Birmingham’s spring-football dynasty is getting a new voice on the sideline, and it’s one of Alabama’s most familiar names.
The Birmingham Stallions, three-time champions across the USFL/UFL era, have named AJ McCarron as their new head coach, handing the former Alabama quarterback his first coaching job after Skip Holtz’s exit. The move keeps the league’s most decorated modern franchise tied tightly to its local identity: a homegrown figure, a winning culture, and a fanbase that expects titles as a baseline, not a dream.

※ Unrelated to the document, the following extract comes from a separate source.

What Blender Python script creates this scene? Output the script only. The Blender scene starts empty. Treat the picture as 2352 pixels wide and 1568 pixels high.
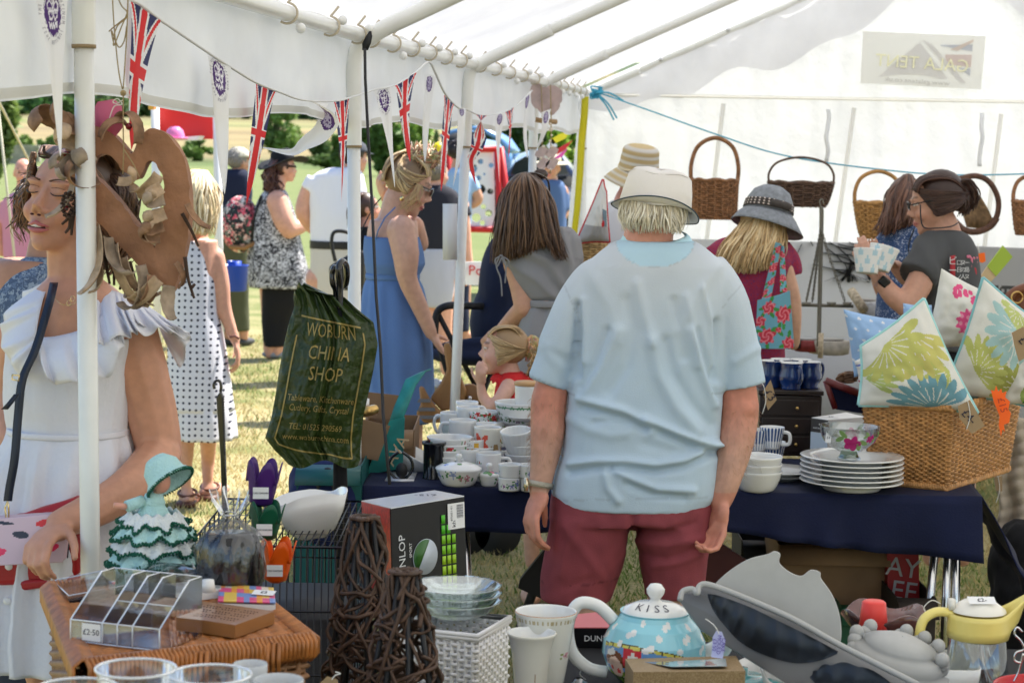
import bpy,bmesh,math,random
import numpy as np
from mathutils import Vector,Matrix,Euler,noise
random.seed(7)
R=math.radians
sc=bpy.context.scene
# camera, sky, sun, exposure
F=4800.0; CAMZ=1.75; PITCH=math.atan(443/4800.); ROLL=R(1.2)
CR=Matrix.Rotation(R(90)-PITCH,3,'X')@Matrix.Rotation(ROLL,3,'Z')
cd=bpy.data.cameras.new('camera'); cam=bpy.data.objects.new('camera',cd)
sc.collection.objects.link(cam); sc.camera=cam
cam.matrix_world=Matrix.Translation((0,0,CAMZ))@CR.to_4x4()
cd.sensor_width=36; cd.lens=36*F/2352; cd.clip_start=.05; cd.clip_end=5000
cd.dof.use_dof=True; cd.dof.focus_distance=5.1; cd.dof.aperture_fstop=9.5
SUN_EL=58; SUN_AZ=50
w=bpy.data.worlds.new('World'); sc.world=w; w.use_nodes=True
nt=w.node_tree; sky=nt.nodes.new('ShaderNodeTexSky'); sky.sky_type='NISHITA'; sky.sun_disc=False
sky.sun_elevation=R(SUN_EL); sky.sun_rotation=R(SUN_AZ); sky.dust_density=1.2
nt.links.new(sky.outputs[0],nt.nodes['Background'].inputs[0]); nt.nodes['Background'].inputs[1].default_value=.115
sl=bpy.data.lights.new('sun','SUN'); sl.energy=4.9; sl.angle=R(.5); sl.color=(1,.95,.87)
so=bpy.data.objects.new('sun',sl); sc.collection.objects.link(so)
sv=Vector((math.sin(R(SUN_AZ))*math.cos(R(SUN_EL)),math.cos(R(SUN_AZ))*math.cos(R(SUN_EL)),math.sin(R(SUN_EL))))
so.rotation_euler=sv.to_track_quat('Z','Y').to_euler()
sc.view_settings.view_transform='Standard'; sc.view_settings.look='None'
sc.view_settings.exposure=1.25; sc.view_settings.gamma=1
sc.cycles.max_bounces=12; sc.cycles.transparent_max_bounces=24; sc.cycles.transmission_bounces=8; sc.cycles.diffuse_bounces=6
def P(px,py,d):
 """point seen at (px, py) of a 2352x1568 frame at forward distance d"""
 v=CR@Vector(((px-1176)/F,-(py-784)/F,-1)); t=d/v.y
 return Vector((v.x*t,d,CAMZ+v.z*t))
def PZ(px,py,z):
 v=CR@Vector(((px-1176)/F,-(py-784)/F,-1)); t=(z-CAMZ)/v.z
 return Vector((v.x*t,v.y*t,z))
def S(px,d):return px*d/F
V=Vector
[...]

McCarron arrives with no prior coaching résumé, but with a career that has been built on game management, preparation, and the kind of locker-room credibility that can’t be taught. A Mobile, Alabama native, he rose to national prominence at Alabama and later spent years as a professional quarterback, moving through NFL rosters and then reintroducing himself to spring football audiences as a high-profile starter.
For Birmingham, the timing matters as much as the name. Holtz leaves behind one of the most dominant runs in the sport’s modern spring iteration, with championships that turned the Stallions into the league’s measuring stick. Replacing him was never going to be a quiet hire. Instead, the Stallions have chosen a headline appointment: a quarterback known for command and composure, now asked to translate those traits into leadership from the top of the organization.
The challenge is straightforward and unforgiving. This is not a rebuild, and it’s not a sentimental reunion tour. Birmingham’s roster and standards were built to win immediately, and the league’s spotlight follows the Stallions everywhere for a reason. McCarron will need to assemble a staff, set practice rhythms, manage roster decisions, and build trust with players who will judge him less by reputation and more by clarity, accountability, and results.
There is also a symbolic element that the Stallions are not trying to hide. In a league still defining its long-term identity, a franchise leaning into a local football figure is an easy story for fans to rally around. But symbolism only works if the football holds up. The Stallions’ next season will quickly answer whether this bold step—player to head coach, instantly—was a calculated evolution or an unnecessary gamble.
Holtz’s departure, and Birmingham’s rapid decision to move in a fresh direction, underlines how quickly spring football now operates: seasons are short, windows are tight, and momentum is precious. The Stallions are betting that McCarron’s quarterback instincts—reading pressure, staying calm, setting direction—will scale to the full responsibilities of a head coach.
McCarron’s first major task will be to protect what Birmingham already has: a culture built on weekly consistency and postseason certainty. If he can do that, and add his own edge, the Stallions won’t just remain the standard. They’ll become the clearest example yet that spring football is mature enough to create its own coaching stars, not just recycle old ones.